Limited Liability Company (LLC)

Limited Liability Company (LLC) is a corporate structure in America; the owners are not personally liable for the company's debts or liabilities. Limited liability companies are hybrid entities that combine the characteristics of a corporation with those of a partnership or sole proprietorship; the primary characteristic it shares with a partnership is the availability of pass-through tax entity. Limited liability companies (LLCs) don’t pay taxes. The revenue from the business is instead passed down to the owners, who are called members in LLCs. They claim the profits or losses on their personal tax forms. Single-owner LLCs pay taxes on Form1040 with the Internal Revenue Service (IRS).
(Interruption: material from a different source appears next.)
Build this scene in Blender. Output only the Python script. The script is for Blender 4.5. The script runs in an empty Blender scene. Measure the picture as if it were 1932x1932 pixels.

Partnership LLCs, in which there is more than one owner, must file partnership returns using Form 1065.

 

Pros:

  • Multiple owner LLCs get to choose whether to report their business as a partnership, a corporation, or an S corporation.
  • One-person LLCs may report either as an S or C corporation or on a personal Schedule C.
  • LLCs may have multiple classes of ownership this allows companies to shar in profits but not dismissions. Sharing profits with employees is a good way to attract workers without losing voting control.
  • LLCs are permitted to issue shares that may not be sold. Again, this is perfect for consultants and employees. If they leave, you may buy them out at a prearranged price or formula, whether they like it or not.
  • LLCs filing as a partnership don’t pay federal taxes.
  • They provide complete liability protection for all members from the LLC’s debts.

     Cons:

  • They are expensive to set up properly.
  • They are rarely set up correctly wit elections not being make a out the business structure in a timely fashion. This ends up causing complications with the IRS.
  • Some states charge minimum annual taxes.
  • Revenue tax—what is due even if the LLC ends up with a net loss.
  • Rules are different in each state.
  • Profits are subject to self-employment taxes if the LLC files a Schedule C or a partnership return.